Return all of the data exactly as given.
**** SOURCE MATERIAL ****
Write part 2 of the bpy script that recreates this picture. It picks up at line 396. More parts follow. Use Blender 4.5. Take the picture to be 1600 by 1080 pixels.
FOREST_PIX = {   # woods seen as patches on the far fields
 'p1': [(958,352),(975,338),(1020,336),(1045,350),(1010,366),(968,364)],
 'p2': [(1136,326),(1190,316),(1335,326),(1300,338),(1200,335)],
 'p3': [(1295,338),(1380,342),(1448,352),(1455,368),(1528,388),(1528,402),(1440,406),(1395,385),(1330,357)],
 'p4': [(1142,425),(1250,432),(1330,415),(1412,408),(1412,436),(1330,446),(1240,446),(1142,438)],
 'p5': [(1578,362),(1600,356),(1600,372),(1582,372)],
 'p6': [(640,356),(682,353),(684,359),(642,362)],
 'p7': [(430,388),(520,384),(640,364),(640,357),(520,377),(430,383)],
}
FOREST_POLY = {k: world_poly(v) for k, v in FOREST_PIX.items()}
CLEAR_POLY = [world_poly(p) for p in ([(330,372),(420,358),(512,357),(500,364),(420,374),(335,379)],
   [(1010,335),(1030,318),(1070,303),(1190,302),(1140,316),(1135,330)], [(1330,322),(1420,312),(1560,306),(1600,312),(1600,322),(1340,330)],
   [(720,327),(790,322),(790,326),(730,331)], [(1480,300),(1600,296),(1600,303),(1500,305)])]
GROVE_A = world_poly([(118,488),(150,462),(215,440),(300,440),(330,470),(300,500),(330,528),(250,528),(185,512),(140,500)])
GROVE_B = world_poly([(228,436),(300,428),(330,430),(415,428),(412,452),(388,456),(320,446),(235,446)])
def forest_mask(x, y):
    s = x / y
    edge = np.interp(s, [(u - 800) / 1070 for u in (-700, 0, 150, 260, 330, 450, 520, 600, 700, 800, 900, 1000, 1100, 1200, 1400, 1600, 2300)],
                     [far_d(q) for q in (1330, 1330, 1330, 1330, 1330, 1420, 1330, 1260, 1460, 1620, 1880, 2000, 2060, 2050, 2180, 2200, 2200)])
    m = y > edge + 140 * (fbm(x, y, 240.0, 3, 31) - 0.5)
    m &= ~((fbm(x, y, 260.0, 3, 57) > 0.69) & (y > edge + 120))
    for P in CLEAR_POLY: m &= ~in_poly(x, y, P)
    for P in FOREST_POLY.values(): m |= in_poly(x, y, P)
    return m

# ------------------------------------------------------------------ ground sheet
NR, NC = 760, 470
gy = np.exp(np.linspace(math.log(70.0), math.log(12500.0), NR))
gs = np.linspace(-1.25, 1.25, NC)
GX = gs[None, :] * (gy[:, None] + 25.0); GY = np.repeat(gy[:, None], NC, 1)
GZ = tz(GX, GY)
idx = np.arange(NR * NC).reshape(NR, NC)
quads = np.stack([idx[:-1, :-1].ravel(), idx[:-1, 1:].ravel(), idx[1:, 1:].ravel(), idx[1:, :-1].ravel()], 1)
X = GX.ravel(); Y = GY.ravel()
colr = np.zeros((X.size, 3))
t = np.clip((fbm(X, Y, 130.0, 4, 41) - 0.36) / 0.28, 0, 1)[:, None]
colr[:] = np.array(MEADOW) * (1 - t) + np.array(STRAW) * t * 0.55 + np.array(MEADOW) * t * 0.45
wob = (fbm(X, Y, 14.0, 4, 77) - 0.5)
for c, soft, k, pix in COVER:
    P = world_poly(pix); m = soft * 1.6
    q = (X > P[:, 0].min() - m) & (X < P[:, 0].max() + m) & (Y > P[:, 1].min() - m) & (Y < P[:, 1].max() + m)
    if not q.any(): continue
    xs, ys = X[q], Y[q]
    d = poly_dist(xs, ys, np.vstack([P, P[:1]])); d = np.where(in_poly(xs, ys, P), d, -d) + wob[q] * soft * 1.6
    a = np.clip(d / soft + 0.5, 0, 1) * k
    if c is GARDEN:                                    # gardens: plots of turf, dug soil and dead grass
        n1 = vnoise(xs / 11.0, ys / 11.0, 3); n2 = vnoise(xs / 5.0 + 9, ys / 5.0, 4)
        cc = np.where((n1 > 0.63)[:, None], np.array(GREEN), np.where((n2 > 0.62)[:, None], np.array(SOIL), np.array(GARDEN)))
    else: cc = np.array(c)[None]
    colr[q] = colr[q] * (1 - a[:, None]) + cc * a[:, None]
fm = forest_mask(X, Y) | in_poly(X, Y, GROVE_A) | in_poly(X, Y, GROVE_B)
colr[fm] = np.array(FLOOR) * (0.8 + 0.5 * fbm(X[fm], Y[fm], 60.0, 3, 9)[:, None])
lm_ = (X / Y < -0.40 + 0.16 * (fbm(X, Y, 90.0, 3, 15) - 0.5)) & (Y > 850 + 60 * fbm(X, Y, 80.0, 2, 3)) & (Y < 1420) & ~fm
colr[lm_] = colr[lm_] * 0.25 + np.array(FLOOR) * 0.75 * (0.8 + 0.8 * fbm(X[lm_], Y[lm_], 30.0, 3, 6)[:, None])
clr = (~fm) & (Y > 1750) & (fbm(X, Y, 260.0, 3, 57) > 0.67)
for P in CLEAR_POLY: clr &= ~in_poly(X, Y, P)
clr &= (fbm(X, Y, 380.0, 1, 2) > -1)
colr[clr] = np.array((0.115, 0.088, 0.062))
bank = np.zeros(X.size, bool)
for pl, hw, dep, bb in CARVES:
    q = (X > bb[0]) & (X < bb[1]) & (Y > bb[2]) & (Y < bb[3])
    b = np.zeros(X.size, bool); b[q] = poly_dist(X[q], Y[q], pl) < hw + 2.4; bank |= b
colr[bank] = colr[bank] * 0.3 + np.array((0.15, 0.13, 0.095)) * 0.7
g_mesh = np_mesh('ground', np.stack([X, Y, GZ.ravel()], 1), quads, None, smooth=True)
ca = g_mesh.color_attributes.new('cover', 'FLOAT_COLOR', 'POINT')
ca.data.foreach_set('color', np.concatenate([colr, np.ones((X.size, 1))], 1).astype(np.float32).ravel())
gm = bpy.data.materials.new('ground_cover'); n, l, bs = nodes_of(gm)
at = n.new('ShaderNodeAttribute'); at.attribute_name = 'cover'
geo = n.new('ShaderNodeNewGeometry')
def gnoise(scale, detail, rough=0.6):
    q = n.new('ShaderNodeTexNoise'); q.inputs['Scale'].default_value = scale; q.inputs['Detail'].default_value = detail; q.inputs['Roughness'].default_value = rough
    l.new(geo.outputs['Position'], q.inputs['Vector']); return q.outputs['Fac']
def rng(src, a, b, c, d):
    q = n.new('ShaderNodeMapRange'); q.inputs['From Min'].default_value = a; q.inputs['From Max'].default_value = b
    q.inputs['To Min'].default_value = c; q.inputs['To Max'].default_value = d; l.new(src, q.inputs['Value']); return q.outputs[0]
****
RESPONSE:
Write part 2 of the bpy script that recreates this picture. It picks up at line 396. More parts follow. Use Blender 4.5. Take the picture to be 1600 by 1080 pixels.
FOREST_PIX = {   # woods seen as patches on the far fields
 'p1': [(958,352),(975,338),(1020,336),(1045,350),(1010,366),(968,364)],
 'p2': [(1136,326),(1190,316),(1335,326),(1300,338),(1200,335)],
 'p3': [(1295,338),(1380,342),(1448,352),(1455,368),(1528,388),(1528,402),(1440,406),(1395,385),(1330,357)],
 'p4': [(1142,425),(1250,432),(1330,415),(1412,408),(1412,436),(1330,446),(1240,446),(1142,438)],
 'p5': [(1578,362),(1600,356),(1600,372),(1582,372)],
 'p6': [(640,356),(682,353),(684,359),(642,362)],
 'p7': [(430,388),(520,384),(640,364),(640,357),(520,377),(430,383)],
}
FOREST_POLY = {k: world_poly(v) for k, v in FOREST_PIX.items()}
CLEAR_POLY = [world_poly(p) for p in ([(330,372),(420,358),(512,357),(500,364),(420,374),(335,379)],
   [(1010,335),(1030,318),(1070,303),(1190,302),(1140,316),(1135,330)], [(1330,322),(1420,312),(1560,306),(1600,312),(1600,322),(1340,330)],
   [(720,327),(790,322),(790,326),(730,331)], [(1480,300),(1600,296),(1600,303),(1500,305)])]
GROVE_A = world_poly([(118,488),(150,462),(215,440),(300,440),(330,470),(300,500),(330,528),(250,528),(185,512),(140,500)])
GROVE_B = world_poly([(228,436),(300,428),(330,430),(415,428),(412,452),(388,456),(320,446),(235,446)])
def forest_mask(x, y):
    s = x / y
    edge = np.interp(s, [(u - 800) / 1070 for u in (-700, 0, 150, 260, 330, 450, 520, 600, 700, 800, 900, 1000, 1100, 1200, 1400, 1600, 2300)],
                     [far_d(q) for q in (1330, 1330, 1330, 1330, 1330, 1420, 1330, 1260, 1460, 1620, 1880, 2000, 2060, 2050, 2180, 2200, 2200)])
    m = y > edge + 140 * (fbm(x, y, 240.0, 3, 31) - 0.5)
    m &= ~((fbm(x, y, 260.0, 3, 57) > 0.69) & (y > edge + 120))
    for P in CLEAR_POLY: m &= ~in_poly(x, y, P)
    for P in FOREST_POLY.values(): m |= in_poly(x, y, P)
    return m

# ------------------------------------------------------------------ ground sheet
NR, NC = 760, 470
gy = np.exp(np.linspace(math.log(70.0), math.log(12500.0), NR))
gs = np.linspace(-1.25, 1.25, NC)
GX = gs[None, :] * (gy[:, None] + 25.0); GY = np.repeat(gy[:, None], NC, 1)
GZ = tz(GX, GY)
idx = np.arange(NR * NC).reshape(NR, NC)
quads = np.stack([idx[:-1, :-1].ravel(), idx[:-1, 1:].ravel(), idx[1:, 1:].ravel(), idx[1:, :-1].ravel()], 1)
X = GX.ravel(); Y = GY.ravel()
colr = np.zeros((X.size, 3))
t = np.clip((fbm(X, Y, 130.0, 4, 41) - 0.36) / 0.28, 0, 1)[:, None]
colr[:] = np.array(MEADOW) * (1 - t) + np.array(STRAW) * t * 0.55 + np.array(MEADOW) * t * 0.45
wob = (fbm(X, Y, 14.0, 4, 77) - 0.5)
for c, soft, k, pix in COVER:
    P = world_poly(pix); m = soft * 1.6
    q = (X > P[:, 0].min() - m) & (X < P[:, 0].max() + m) & (Y > P[:, 1].min() - m) & (Y < P[:, 1].max() + m)
    if not q.any(): continue
    xs, ys = X[q], Y[q]
    d = poly_dist(xs, ys, np.vstack([P, P[:1]])); d = np.where(in_poly(xs, ys, P), d, -d) + wob[q] * soft * 1.6
    a = np.clip(d / soft + 0.5, 0, 1) * k
    if c is GARDEN:                                    # gardens: plots of turf, dug soil and dead grass
        n1 = vnoise(xs / 11.0, ys / 11.0, 3); n2 = vnoise(xs / 5.0 + 9, ys / 5.0, 4)
        cc = np.where((n1 > 0.63)[:, None], np.array(GREEN), np.where((n2 > 0.62)[:, None], np.array(SOIL), np.array(GARDEN)))
    else: cc = np.array(c)[None]
    colr[q] = colr[q] * (1 - a[:, None]) + cc * a[:, None]
fm = forest_mask(X, Y) | in_poly(X, Y, GROVE_A) | in_poly(X, Y, GROVE_B)
colr[fm] = np.array(FLOOR) * (0.8 + 0.5 * fbm(X[fm], Y[fm], 60.0, 3, 9)[:, None])
lm_ = (X / Y < -0.40 + 0.16 * (fbm(X, Y, 90.0, 3, 15) - 0.5)) & (Y > 850 + 60 * fbm(X, Y, 80.0, 2, 3)) & (Y < 1420) & ~fm
colr[lm_] = colr[lm_] * 0.25 + np.array(FLOOR) * 0.75 * (0.8 + 0.8 * fbm(X[lm_], Y[lm_], 30.0, 3, 6)[:, None])
clr = (~fm) & (Y > 1750) & (fbm(X, Y, 260.0, 3, 57) > 0.67)
for P in CLEAR_POLY: clr &= ~in_poly(X, Y, P)
clr &= (fbm(X, Y, 380.0, 1, 2) > -1)
colr[clr] = np.array((0.115, 0.088, 0.062))
bank = np.zeros(X.size, bool)
for pl, hw, dep, bb in CARVES:
    q = (X > bb[0]) & (X < bb[1]) & (Y > bb[2]) & (Y < bb[3])
    b = np.zeros(X.size, bool); b[q] = poly_dist(X[q], Y[q], pl) < hw + 2.4; bank |= b
colr[bank] = colr[bank] * 0.3 + np.array((0.15, 0.13, 0.095)) * 0.7
g_mesh = np_mesh('ground', np.stack([X, Y, GZ.ravel()], 1), quads, None, smooth=True)
ca = g_mesh.color_attributes.new('cover', 'FLOAT_COLOR', 'POINT')
ca.data.foreach_set('color', np.concatenate([colr, np.ones((X.size, 1))], 1).astype(np.float32).ravel())
gm = bpy.data.materials.new('ground_cover'); n, l, bs = nodes_of(gm)
at = n.new('ShaderNodeAttribute'); at.attribute_name = 'cover'
geo = n.new('ShaderNodeNewGeometry')
def gnoise(scale, detail, rough=0.6):
    q = n.new('ShaderNodeTexNoise'); q.inputs['Scale'].default_value = scale; q.inputs['Detail'].default_value = detail; q.inputs['Roughness'].default_value = rough
    l.new(geo.outputs['Position'], q.inputs['Vector']); return q.outputs['Fac']
def rng(src, a, b, c, d):
    q = n.new('ShaderNodeMapRange'); q.inputs['From Min'].default_value = a; q.inputs['From Max'].default_value = b
    q.inputs['To Min'].default_value = c; q.inputs['To Max'].default_value = d; l.new(src, q.inputs['Value']); return q.outputs[0]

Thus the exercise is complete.